Naked Tuna

Posted on April 18th, 2019 by Bill Weinberg and tagged , , , , , , , .

JormaHardcore Tuna-heads aren't going to be able to resist this one. They already know the basic outline of Jorma Kaukonen's life: an authenticity-obsessed student of traditional finger-picking country blues in the folk revival of the early '60s (Harlem legend Blind Gary Davis was his special inspiration), he was catapulted to stardom when he went electric as the lead guitarist for the Jefferson Airplane, flagship band of the San Francisco sound.

After the Airplane crashed, he joined with its bassist (and his childhood friend) Jack Casady to form Hot Tuna, which returned to those country-blues roots before again going electric—this time as a heavy blues-rock power trio in the style of Cream.

After Tuna split in the late '70s, he briefly experimented with a punk-blues hybrid outfit called Vital Parts, but this did not go over with the fans. In the '80s, he spiraled downhill, and when he was called back for an Airplane reunion album in 1989 his career was at a nadir.

But he subsequently cleaned up, revived Tuna and returned to country-blues authenticity yet again. In the 21st century, he went back to the land on a farm in rural Ohio, dubbed Fur Peace Ranch, where he now teaches guitar to kids from across the country, passing that old-school blues method to a new generation.

In Been So Long: My Life and Music, the real geeks will get the details on every model of guitar he ever played, as well as every make of car and motorcycle he ever rode. Fanatics will get an inside look at his Finnish-Jewish ethnic roots, his boyhood as a globe-trotting Foreign Service brat, his early gigging on the Washington DC bar scene, and his recruitment into the Airplane. 
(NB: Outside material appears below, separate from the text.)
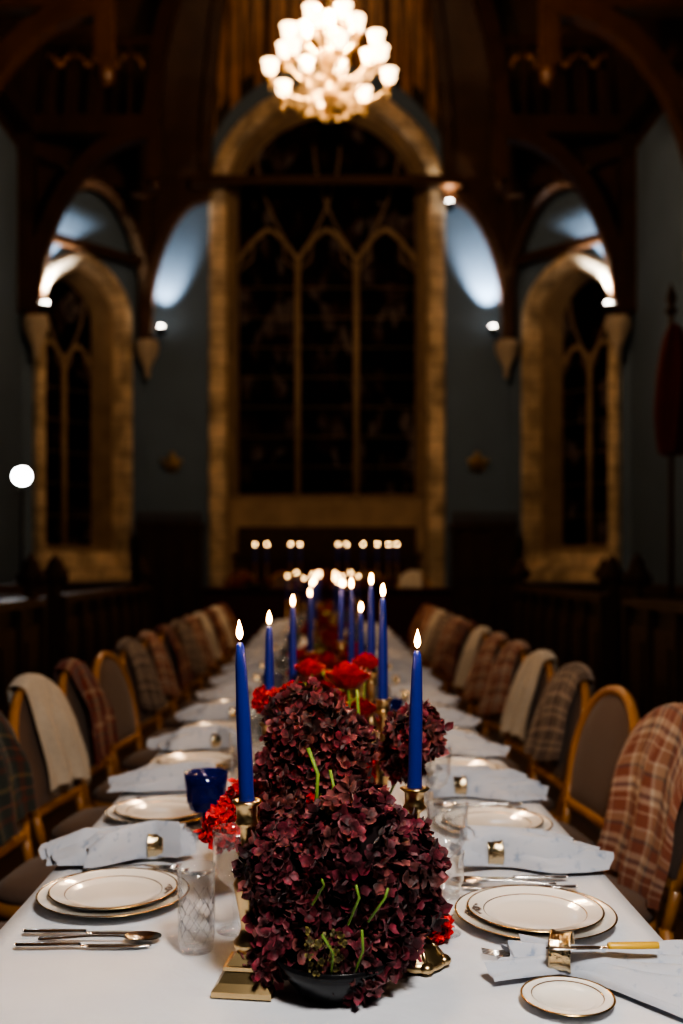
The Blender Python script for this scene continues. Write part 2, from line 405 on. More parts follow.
frC=Frame((-CX,D),(CX,D)); frL=Frame((-SX,SY),(-CX,D)); frR=Frame((CX,D),(SX,SY))
wall_open('wall_north',frC,10.9,2.12,0.35,7.95,2.15,0.10)
window('window_1',frC,2.12,1.62,0.35,7.95,2.15,0.10,2.7,3,6.95,-0.45,.28)
wall_open('wall_northwest',frL,8.6,0.98,1.1,5.7,1.0,0.25,-.08)
window('window_2',frL,0.98,0.58,1.1,5.7,1.0,0.25,1.75,2,4.9,-0.58,.16,-.08)
wall_open('wall_northeast',frR,8.6,0.98,1.1,5.7,1.0,0.25,.08)
window('window_3',frR,0.98,0.58,1.1,5.7,1.0,0.25,1.75,2,4.9,-0.58,.16,.08)
def rect_wall(name,a,b,H):
    mb=MB(['blue']); d=Vector((b[0]-a[0],b[1]-a[1],0)).normalized(); n=Vector((d.y,-d.x,0))
    if n.dot(Vector((0,8,0))-Vector((*a,0)))>0: n=-n
    A=Vector((*a,0));B=Vector((*b,0)); up=Vector((0,0,H)); t=n*0.2
    mb.add([A,B,B+up,A+up,A+t,B+t,B+up+t,A+up+t],[(0,1,2,3),(5,4,7,6),(3,2,6,7),(0,3,7,4),(1,5,6,2),(0,4,5,1)],0,False)
    place(mb.mesh(name),name)
rect_wall('wall_west',(-SX,BY),(-SX,SY),8.6); rect_wall('wall_east',(SX,BY),(SX,SY),8.6); rect_wall('wall_south',(-SX,BY),(SX,BY),14)
mb=MB(['floor']); 
poly=[(-SX,BY),(SX,BY),(SX,SY),(CX,D),(-CX,D),(-SX,SY)]
mb.add([(x,y,0) for x,y in poly]+[(x,y,-0.1) for x,y in poly],[tuple(range(6)),tuple(reversed(range(6,12)))]+[(i,i+6,(i+1)%6+6,(i+1)%6) for i in range(6)],0,False)
place(mb.mesh('floor'),'floor')
AP=Vector((0,13.0,14.0))
def vp(bx,by,z0,t):
    a=t*PI/2; c=math.cos(a); return Vector((AP.x+(bx-AP.x)*c,AP.y+(by-AP.y)*c,z0+(AP.z-z0)*math.sin(a)))
def z0c(u):
    s=min(1,abs(u)/2.3); return 8.0+2.40*math.sqrt(max(0,1-s*s))
mb=MB(['boards','timber'])
def sector(a,b,zf,n=16,mi=0):
    mb.grid(lambda u,v: vp(a[0]+(b[0]-a[0])*u,a[1]+(b[1]-a[1])*u,zf(u),v),n,14,mi)
sector((-SX,13),(-SX,SY),lambda u:8.0,6,1); sector((-SX,SY),(-CX,D),lambda u:8.0,6,1)  # sides in dark timber, centre in lighter boards: chandelier glow put into the colour
sector((-CX,D),(-2.2,D),lambda u:8.0,4,1); sector((-2.2,D),(2.2,D),lambda u:z0c(-2.2+4.4*u),24,0); sector((2.2,D),(CX,D),lambda u:8.0,4,1)
sector((CX,D),(SX,SY),lambda u:8.0,6,1); sector((SX,SY),(SX,13),lambda u:8.0,6,1)
for sg in (-1,1):
    mb.grid(lambda u,v:(sg*SX*math.cos(v*PI/2),13-(13-BY)*u,8+6*math.sin(v*PI/2)),8,14,0)
place(mb.mesh('ceiling'),'ceiling')
mb=MB(['timber'])
for k in range(1,12):
    x=-2.2+4.4*k/12
    mb.tube([vp(x,D,z0c(x),t/12)-Vector((0,0.03,0.03)) for t in range(13)],0.015 if k%3 else 0.045,6,0)
place(mb.mesh('ceiling_battens'),'trim_1')
def ribcurve(pts,r,mb,flat=1): mb.tube(pts,r*1.2,4,0,ph=PI/4,smooth=False)
mb=MB(['timber','boards'])
for x,y,r in ((-2.2,D,.11),(2.2,D,.11),(-CX,D,.14),(CX,D,.14),(-SX,SY,.16),(SX,SY,.16)):
    ribcurve([vp(x,y,8.0,t/14)*0.985+Vector((0,0.1,0.0)) for t in range(15)],r,mb)
for sg in (-1,1):
    c=[]
    for i in range(11):
        a=i/10*PI/2; c.append((sg*(3.2-1.02*(1-math.cos(a))),5.35+2.55*math.sin(a)))
    ribcurve([(x,D-0.28,z) for x,z in c],0.10,mb)
    for i in range(10):
        (x0,za),(x1,zb)=c[i],c[i+1]
        mb.add([(x0,D-0.2,za),(x1,D-0.2,zb),(x1,D-0.2,8.3),(x0,D-0.2,8.3)],[(0,1,2,3)],0,False)  # spandrel infill in dark timber, its shade put into the colour
    mb.box((sg*3.22,D-0.2,6.8),(0.22,0.22,3.0))
mb.box((0,D-0.45,8.12),(4.75,0.2,0.16))
for fr in (frL,frR):
    h=fr.L/2-0.08
    ap=[(h*math.cos(PI-PI*i/16),5.35+2.5*(math.sin(PI*i/16)**0.9)) for i in range(17)]
    mb.tube([fr.p(u,z,0.2) for u,z in ap],0.12,4,0,ph=PI/4,smooth=False)
    for (u0,a),(u1,b) in zip(ap,ap[1:]):
        mb.add([fr.p(u0,a,0.12),fr.p(u1,b,0.12),fr.p(u1,8.3,0.12),fr.p(u0,8.3,0.12)],[(0,1,2,3)],0,False)
    mb.tube([fr.p(-h-.1,6.72,0.22),fr.p(h+.1,6.72,0.22)],0.10,4,0,ph=PI/4,smooth=False)
    mb.tube([fr.p(-h-.1,8.0,0.22),fr.p(h+.1,8.0,0.22)],0.16,4,0,ph=PI/4,smooth=False)
for Y in (SY-0.1,12.4,8.6,4.8,1.0):
    for sg in (-1,1):
        mb.box((sg*(SX-0.12),Y,6.9),(0.24,0.3,3.0))
        mb.tube([(sg*(4.7-1.9*(1-math.cos(i/10*PI/2))),Y,5.4+2.9*math.sin(i/10*PI/2)) for i in range(11)],0.17,4,0,ph=PI/4,smooth=False)
        mb.box((sg*3.8,Y,8.4),(2.2,0.26,0.3))
        mb.box((sg*2.75,Y,8.0),(0.22,0.22,0.9)); mb.lathe([(0.0,-.3),(.1,-.22),(.13,-.1),(.06,0),(.14,.05)],10,(sg*2.75,Y,7.6))
        mb.tube([(sg*2.8*math.cos(i/12*PI/2),Y,8.5+4.2*math.sin(i/12*PI/2)) for i in range(13)],0.17,4,0,ph=PI/4,smooth=False)
        for k in range(4):
            x=4.5-k*0.45; mb.box((sg*x,Y,9.1),(0.07,0.1,1.2))
            mb.tube([(sg*x-.2*math.cos(q*PI/6),Y,9.35+.2*math.sin(q*PI/6)) for q in range(7)],.035,5,1)
        mb.box((sg*3.75,Y,9.75),(2.1,0.14,0.16))
for sg in (-1,1):
    for z,x in ((8.35,4.75),(10.9,4.1)):
        mb.box((sg*x,6,z),(0.2,20,0.25))
place(mb.mesh('roof_truss'),'roof_truss')
mb=MB(['corbel'])
mb.lathe([(0.0,-.62),(.04,-.6),(.06,-.5),(.05,-.45),(.10,-.36),(.16,-.22),(.16,-.18),(.20,-.12),(.215,-.02),(.19,0.02),(.19,.06),(0,.06)],20)
for k in range(8):
    a=k*PI/4; mb.ball((.155*math.cos(a),.155*math.sin(a),-.16),(.04,.04,.07),8)
cm=mb.mesh('corbel')
ups=[(-3.18,D-.3),(3.18,D-.3),(-4.66,SY-.1),(4.66,SY-.1)]
for Y in (12.4,8.6,4.8,1.0): ups+= [(-4.66,Y),(4.66,Y)]
for x,y in ups: place(cm,'stone_corbel',(x,y,5.3))
mb=MB(['black','uplamp'])
mb.lathe([(.0,0),(.05,0),(.07,.05),(.08,.14),(.065,.15)],14); mb.ball((0,0,.15),(.06,.06,.035),12,1)
um=mb.mesh('uplight')
for (x,y,tx,ty,tz,e) in ((-2.92,D-.42,-2.85,D+.25,7.6,430),(2.92,D-.42,2.8,D+.25,7.6,820),(-4.50,SY-.1,-4.62,SY+.60,7.1,1100),(4.50,SY-.1,4.62,SY+.60,7.1,1100)):
    place(um,'uplight',(x,y,5.42))
    lamp('uplight_beam','SPOT',(x,y,5.66),e*.55,(0.88,0.94,1.0),0.05,(tx,ty,tz),math.radians(58))
place(um,'uplight',(2.15,D-.42,7.62)); lamp('uplight_beam','SPOT',(2.15,D-.45,7.85),40,(1,.9,.75),.05,(2.2,D-.2,9),math.radians(90))
mb=MB(['brass'])
mb.lathe([(0,0),(.13,.0),(.15,.02),(.12,.04),(.06,.05),(.05,.07),(0,.09)],18,X=Matrix.Rotation(PI/2,4,'X'))
for sg in (-1,1):
    mb.tube([(0,-.06,-.02),(sg*.1,-.12,-.08),(sg*.16,-.12,0.02)],.012,6); mb.lathe([(.03,0),(.035,.03),(.02,.07)],10,(sg*.16,-.12,.02))
mb.ball((0,-.03,.16),(.06,.03,.07),10)
sm=mb.mesh('wall_sconce')
for x in (-2.78,2.70): place(sm,'wall_sconce',(x,D-.01,3.2))

# ------------------------------------------------------------ back furniture
mb=MB(['oak'])
mb.box((0,0,1.0),(1.05,.5,2.0)); mb.box((0,0,2.05),(1.12,.6,.1)); mb.box((0,0,.06),(1.1,.58,.12))
for i in range(3):
    for z in (0.55,1.45):
        x=-.34+.34*i; mb.box((x,-.27,z),(.26,.03,.7)); mb.box((x,-.285,z),(.17,.03,.55))
for i in range(4): mb.box((-.51+.34*i,-.28,1.0),(.05,.06,1.9))
for i in range(9): mb.lathe([(.04,0),(.05,.05),(.02,.1),(.045,.15),(0,.22)],8,(-.5+.125*i,-.2,2.1))
pmesh=mb.mesh('panelled_cabinet')
for x in (-2.72,2.72): place(pmesh,'panelled_cabinet',(x,D-.55,0))
mb=MB(['oak','redcloth'])
mb.box((0,0,.6),(3.0,.7,1.2),0); mb.box((0,0,1.23),(3.2,.8,.06),0); mb.box((0,-.36,.6),(2.6,.03,1.1),1)
for i in range(7): mb.box((-1.5+.5*i,-.37,.6),(.06,.06,1.2))
mb.box((0,.25,1.5),(3.1,.1,.5),0)
for i in range(6): mb.box((-1.25+.5*i,.19,1.5),(.36,.03,.35),0)
place(mb.mesh('altar'),'altar',(0,D-.85,0.30))
mb=MB(['floor']); mb.box((0,15.2,.15),(4.2,4.0,.3)); mb.box((0,13.0,.075),(4.2,.4,.15)); bevel(place(mb.mesh('dais'),'dais'),.01)
def stall(L):
    mb=MB(['oak'])
    mb.box((0,0,.55),(.06,L,1.1)); mb.box((-.03,0,1.13),(.22,L+.06,.06)); mb.box((0,0,.06),(.14,L,.12))
    n=int(L/.5)
    for i in range(n):
        y=-L/2+L*(i+.5)/n
        mb.box((.04,y,.62),(.03,L/n*.72,.72)); mb.box((.06,y,.62),(.02,L/n*.5,.52))
    for i in range(n+1):
        mb.box((.05,-L/2+L*i/n,.58),(.06,.05,1.06))
    mb.box((-.75,0,.45),(.45,L,.05)); mb.box((-1.0,0,.7),(.06,L,1.0)); mb.box((-.75,0,.22),(.05,L,.42))
    for y in (-L/2,L/2):
        mb.box((-.45,y,.58),(.95,.07,1.16)) 
        for xx in (-.02,-.95):
            mb.lathe([(.035,0),(.05,.03),(.03,.06),(.07,.12),(.085,.18),(.05,.23),(.055,.25),(.02,.3),(0,.33)],10,(xx,y,1.15))
            for q in(-1,1): mb.ball((xx+q*.07,y,1.29),(.04,.03,.05),8)
    return mb.mesh('choir_stall')
s1=stall(3.6)
for y in (5.2,9.4):
    place(s1,'choir_stall',(-2.05,y,0)); place(s1,'choir_stall',(2.15,y,0),(0,0,PI))
mb=MB(['oak','flag','gold'])
mb.lathe([(.2,0),(.22,.03),(.15,.08),(.04,.12)],16,capb=True); mb.tube([(0,0,.1),(0.0,0,3.25)],.02,8)
mb.lathe([(.02,0),(.05,.03),(.02,.06),(.04,.12),(0,.24)],10,(0,0,3.22),0)
def ff(u,v):
    w=.03+.10*math.sin(v*2.6)**.7 if v>0 else .03
    a=u*2*PI; r=w*(1+.35*math.cos(5*a+v*3)); return (.02+r*math.cos(a)*.9,r*math.sin(a)*.8,3.15-.95*v)
mb.grid(ff,40,16,1)
place(mb.mesh('furled_flag'),'furled_flag',(2.52,7.32,0))
mb=MB(['black','whitelamp'])
for k in range(3):
    a=k*2*PI/3+.3; mb.tube([(0,0,.5),(.4*math.cos(a),.4*math.sin(a),.0)],.012,6)
mb.tube([(0,0,.3),(0,0,2.3)],.018,8)
X=Matrix.Translation((0,0,2.45))@Matrix.Rotation(math.radians(80),4,'X')
mb.lathe([(.05,-.14),(.08,-.1),(.11,0),(.12,.04),(.11,.04)],18,X=X,capb=True); mb.ball((0,0,.02),(.10,.10,.04),16,1,X)
place(mb.mesh('studio_flood_lamp'),'studio_flood_lamp',(-3.66,12.0,0),(0,0,math.radians(15)))
lamp('flood_light','SPOT',(-3.6,11.6,2.45),30,(.9,.95,1),.1,(0,4,0.8),math.radians(90))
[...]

Hardly surprisingly, tales of drug use devour many pages. Cannabis was a "sacrament" for these early San Francisco musical pioneers, a rite of cultural bonding as well as enhancement to creativity. LSD trips of course follow. He seems a little self-conscious about this, even denying that the Airplane, quintessential icon of the counter-cultural explosion, was a "hippie band." He protests that he never actually lived in Haight-Ashbury, but in fact the Airplane's communal house at 2400 Fulton Street was just a few blocks from the district. 

His reticence about identifying with the hippies may have to do with acute awareness of his own self-destructive streak. A dark side quickly emerges. Speed was a "work drug," used habitually to keep him going through shows. His decline in the '80s was in large part due to alcoholism and heroin use. The psychological toll of the related nightmare—financial woes, deeply dysfunctional relationships, rusting musical chops—is depicted unsparingly.

But Jorma lands on his feet in the end, emerging from his trial by fire chastened but wiser. He establishes a new, stable and happy family life, and wins less glittery but more meaningful acclaim as one of the nation's foremost preservationists of intangible Americana. The embryonic journey he embarked on in the heady ‘60s has brought him a hard-won fulfillment.